KEK Accelerator Test Facility Low-Level RF and Timing Systems

The KEK Accelerator Test Facility (ATF) is a dedicated testbed for nanobeam technologies in support of the International Linear Collider (ILC). Stable pulsed operation requires synchronization of the facility timing system with the Low-Level RF (LLRF) system. The timing system distributes trigger and gate signals to key subsystems, including the DAQ, klystrons, laser systems, pulsed kicker magnets, and interlocks. The LLRF system provides phase-coherent RF references and facility-wide clock distribution for synchronization. Achieving ~100 fs-level synchronization depends critically on the phase-noise power spectral density (PN-PSD) of the distributed clock signals and on preserving this performance throughout the distribution network. We present facility-wide measurements of the KEK ATF LLRF clock PN-PSD and discuss the resulting synchronization floor imposed by the stability of the ATF Linac and Damping Ring signal generators.

💡 Research Summary

The KEK Accelerator Test Facility (ATF) serves as a dedicated platform for nanobeam experiments supporting the International Linear Collider. Precise synchronization between the timing system and the low‑level RF (LLRF) system is essential for stable pulsed operation. This paper presents a facility‑wide characterization of the LLRF clock distribution network by measuring the phase‑noise power spectral density (PN‑PSD) from 1 Hz to 10 MHz offset frequencies and converting these spectra into integrated rms time jitter values.

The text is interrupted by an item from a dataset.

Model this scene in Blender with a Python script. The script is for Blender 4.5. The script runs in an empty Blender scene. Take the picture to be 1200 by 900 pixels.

The LLRF architecture uses two Agilent E8663B signal generators (SGs). The Linac SG acts as the master, producing a 1.428 GHz continuous wave that is multiplied to generate the 2.856 GHz klystron reference and sub‑harmonics at 357 MHz and 178.5 MHz. The Damping Ring (DR) SG provides a 714 MHz clock that feeds the DR RF system and a frequency‑ramp electronics chain. Both SGs are locked to a low‑noise 10 MHz reference and distribute their signals via phase‑stabilized optical fiber (PSOF) with separate electro‑optic (E/O) and optic‑electric (O/E) conversion stages for each subsystem.

Measurements were performed with an Agilent E5052B Signal Source Analyzer in PLL carrier‑tracking/direct‑homodyne mode. For the Linac klystron branch, the SG’s intrinsic jitter is 70 fs rms when frequency modulation (FM) is disabled; after up‑conversion, amplification, and splitting, the integrated jitter remains around 120 fs. Enabling FM (10 kHz bandwidth) raises the jitter to 1.64 ps at the SG output, but the conversion chain slightly improves it to ~1.5 ps at the klystron inputs. Individual klystron branches show jitter variations (≈120–190 fs FM‑off, ≈1.45–1.72 ps FM‑on) due to differing E/O/O/E converters and feedback configurations.

In the DR sector, the 714 MHz clock exhibits 90 fs rms jitter with FM disabled. When the frequency‑ramp electronics and FM are engaged, the jitter jumps to ≈2 ps, dominated by the external PLL that controls the ramp. Down‑conversion to 357 MHz and 178.5 MHz introduces additional jitter (250 fs/2.64 ps for FM‑off and 1.36 ps/2.92 ps for FM‑on). The DR SG’s 10 MHz reference shows a higher jitter (≈520 fs) than the Linac reference because of internal daisy‑chain processing.

The Final Focus (FF) receives the DR clock, which after E/O/O/E conversion and FM‑on operation degrades to ≈5.7 ps rms. The signal is up‑converted to a 6.453 GHz C‑band LO used for cavity beam position monitor (cBPM) down‑conversion; the LO inherits the same jitter level.

Overall, the Linac distribution achieves sub‑100 fs performance under nominal conditions, confirming that the optical fiber and conversion stages preserve low‑jitter characteristics. In contrast, the DR ramp‑generation feedback loop is the primary source of several‑picosecond jitter, and this degradation propagates to downstream FF systems. The authors conclude that further jitter reduction across the entire facility hinges on redesigning the DR ramp‑generation architecture—optimizing loop bandwidth, implementing noise shaping, improving actuator placement, and relocating critical electronics. Such upgrades are expected to extend sub‑100 fs synchronization stability to all ATF sections even during operational FM‑on modes.